The liberal arts are about helping you to cultivate your humanity so that you may live your best life. In this essay I’ve argued that this requires you to appreciate that humanity isn’t just about having fun. It’s about cultivating the virtues that are attendant to distinct realms of human experience: techne, friendship, citizenship, and intellectual development. Pursuing development in these four dimensions may not be fun, but that’s precisely the point of this essay. In order to become whole persons, wholly human, we need to learn to appreciate and cultivate experiences that aren’t just fun but are about, for lack of a better word, arête.

Notes

  1. The understanding of Greek thinking in this article and especially the idea of the distinct virtues of work, friendship, citizenship, and the life of the mind come from Hannah Arendt’s The Human Condition, (Chicag University of Chicago Press, 1998). Arendt got it mostly from Aristotle’s Nichomachean Ethics.

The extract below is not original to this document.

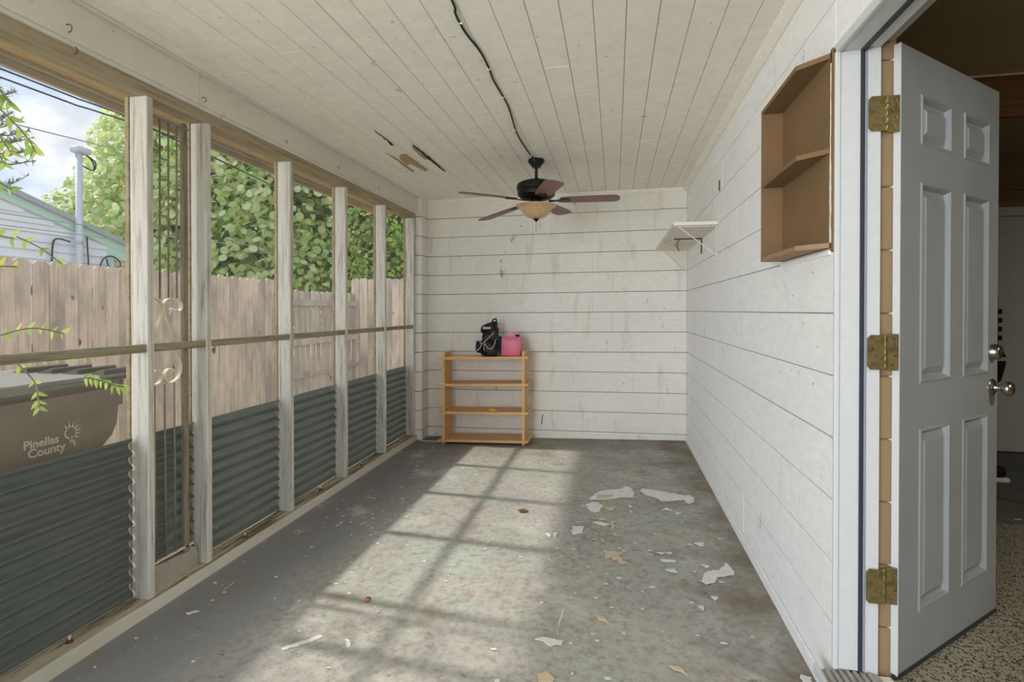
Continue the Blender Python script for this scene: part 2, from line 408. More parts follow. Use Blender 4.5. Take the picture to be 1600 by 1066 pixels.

  2. This point comes from Neil Postman, Amusing Ourselves to Death, (New York: Viking Press, 1985), p. 143.
  3. Indeed it is an interesting mystery how liberal capitalism with its emphasis on unconstrained appetites evolved out of Christian cultures. See Romans 7 and 8 and Galatians 5.
  4. Thucydides, History of the Peloponnesian Wars, (New York: Penguin, 1986), p. 147.
  5. See J.S. Mill, On Liberty, (New York: Penguin, 1985), pp. 76–84.
  6. Apology, 21d.
  7. In the Apology, Socrates conveys this notion of risk when he says his search for the truth requires the courage of an Athenian warrior. See Apology 28a–d.
  8. Hans-Georg Gadamer, Truth and Method, (New York: Continuum, 1984), p. 361.